__What needs to be done__
Return, word for word, every line that follows.

__Information shown__
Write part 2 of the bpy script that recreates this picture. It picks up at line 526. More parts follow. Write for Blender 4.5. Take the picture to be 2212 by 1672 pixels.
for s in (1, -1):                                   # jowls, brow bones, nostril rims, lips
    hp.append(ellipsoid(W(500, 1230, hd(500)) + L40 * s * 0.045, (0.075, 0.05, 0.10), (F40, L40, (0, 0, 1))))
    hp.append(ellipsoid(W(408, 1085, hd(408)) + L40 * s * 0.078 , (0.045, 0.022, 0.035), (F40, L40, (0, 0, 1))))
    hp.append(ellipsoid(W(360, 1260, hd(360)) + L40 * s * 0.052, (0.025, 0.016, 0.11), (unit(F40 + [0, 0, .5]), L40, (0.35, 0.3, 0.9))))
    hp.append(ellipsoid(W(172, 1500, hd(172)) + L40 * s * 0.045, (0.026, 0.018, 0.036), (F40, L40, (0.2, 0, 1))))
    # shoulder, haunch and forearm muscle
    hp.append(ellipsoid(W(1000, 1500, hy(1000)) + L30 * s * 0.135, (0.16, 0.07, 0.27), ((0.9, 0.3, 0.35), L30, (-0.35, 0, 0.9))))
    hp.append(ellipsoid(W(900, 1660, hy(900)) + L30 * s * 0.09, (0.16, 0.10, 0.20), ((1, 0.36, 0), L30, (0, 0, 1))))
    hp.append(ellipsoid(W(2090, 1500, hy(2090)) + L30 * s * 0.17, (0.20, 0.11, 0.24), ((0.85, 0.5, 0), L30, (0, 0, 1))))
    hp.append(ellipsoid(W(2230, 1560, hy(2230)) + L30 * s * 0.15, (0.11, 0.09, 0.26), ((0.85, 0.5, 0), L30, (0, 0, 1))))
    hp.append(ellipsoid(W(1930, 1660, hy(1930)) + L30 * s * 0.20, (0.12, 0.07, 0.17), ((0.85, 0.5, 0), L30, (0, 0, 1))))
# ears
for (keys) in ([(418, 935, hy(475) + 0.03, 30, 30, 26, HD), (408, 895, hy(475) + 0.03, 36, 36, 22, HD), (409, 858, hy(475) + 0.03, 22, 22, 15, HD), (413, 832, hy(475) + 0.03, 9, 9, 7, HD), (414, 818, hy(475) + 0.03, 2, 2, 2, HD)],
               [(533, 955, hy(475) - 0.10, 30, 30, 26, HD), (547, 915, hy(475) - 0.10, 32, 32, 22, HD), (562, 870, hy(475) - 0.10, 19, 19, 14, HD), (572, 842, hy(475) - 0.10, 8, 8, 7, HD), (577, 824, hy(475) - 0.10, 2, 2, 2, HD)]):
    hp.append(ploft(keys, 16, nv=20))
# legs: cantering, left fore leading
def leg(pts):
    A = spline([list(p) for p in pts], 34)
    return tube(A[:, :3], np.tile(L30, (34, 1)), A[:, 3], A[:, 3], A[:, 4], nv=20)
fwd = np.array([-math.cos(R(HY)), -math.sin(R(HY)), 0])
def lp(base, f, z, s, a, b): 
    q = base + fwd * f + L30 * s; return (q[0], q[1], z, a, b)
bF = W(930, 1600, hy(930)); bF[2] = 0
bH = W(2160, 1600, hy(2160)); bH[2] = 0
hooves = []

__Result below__
Write part 2 of the bpy script that recreates this picture. It picks up at line 526. More parts follow. Write for Blender 4.5. Take the picture to be 2212 by 1672 pixels.
for s in (1, -1):                                   # jowls, brow bones, nostril rims, lips
    hp.append(ellipsoid(W(500, 1230, hd(500)) + L40 * s * 0.045, (0.075, 0.05, 0.10), (F40, L40, (0, 0, 1))))
    hp.append(ellipsoid(W(408, 1085, hd(408)) + L40 * s * 0.078 , (0.045, 0.022, 0.035), (F40, L40, (0, 0, 1))))
    hp.append(ellipsoid(W(360, 1260, hd(360)) + L40 * s * 0.052, (0.025, 0.016, 0.11), (unit(F40 + [0, 0, .5]), L40, (0.35, 0.3, 0.9))))
    hp.append(ellipsoid(W(172, 1500, hd(172)) + L40 * s * 0.045, (0.026, 0.018, 0.036), (F40, L40, (0.2, 0, 1))))
    # shoulder, haunch and forearm muscle
    hp.append(ellipsoid(W(1000, 1500, hy(1000)) + L30 * s * 0.135, (0.16, 0.07, 0.27), ((0.9, 0.3, 0.35), L30, (-0.35, 0, 0.9))))
    hp.append(ellipsoid(W(900, 1660, hy(900)) + L30 * s * 0.09, (0.16, 0.10, 0.20), ((1, 0.36, 0), L30, (0, 0, 1))))
    hp.append(ellipsoid(W(2090, 1500, hy(2090)) + L30 * s * 0.17, (0.20, 0.11, 0.24), ((0.85, 0.5, 0), L30, (0, 0, 1))))
    hp.append(ellipsoid(W(2230, 1560, hy(2230)) + L30 * s * 0.15, (0.11, 0.09, 0.26), ((0.85, 0.5, 0), L30, (0, 0, 1))))
    hp.append(ellipsoid(W(1930, 1660, hy(1930)) + L30 * s * 0.20, (0.12, 0.07, 0.17), ((0.85, 0.5, 0), L30, (0, 0, 1))))
# ears
for (keys) in ([(418, 935, hy(475) + 0.03, 30, 30, 26, HD), (408, 895, hy(475) + 0.03, 36, 36, 22, HD), (409, 858, hy(475) + 0.03, 22, 22, 15, HD), (413, 832, hy(475) + 0.03, 9, 9, 7, HD), (414, 818, hy(475) + 0.03, 2, 2, 2, HD)],
               [(533, 955, hy(475) - 0.10, 30, 30, 26, HD), (547, 915, hy(475) - 0.10, 32, 32, 22, HD), (562, 870, hy(475) - 0.10, 19, 19, 14, HD), (572, 842, hy(475) - 0.10, 8, 8, 7, HD), (577, 824, hy(475) - 0.10, 2, 2, 2, HD)]):
    hp.append(ploft(keys, 16, nv=20))
# legs: cantering, left fore leading
def leg(pts):
    A = spline([list(p) for p in pts], 34)
    return tube(A[:, :3], np.tile(L30, (34, 1)), A[:, 3], A[:, 3], A[:, 4], nv=20)
fwd = np.array([-math.cos(R(HY)), -math.sin(R(HY)), 0])
def lp(base, f, z, s, a, b): 
    q = base + fwd * f + L30 * s; return (q[0], q[1], z, a, b)
bF = W(930, 1600, hy(930)); bF[2] = 0
bH = W(2160, 1600, hy(2160)); bH[2] = 0
hooves = []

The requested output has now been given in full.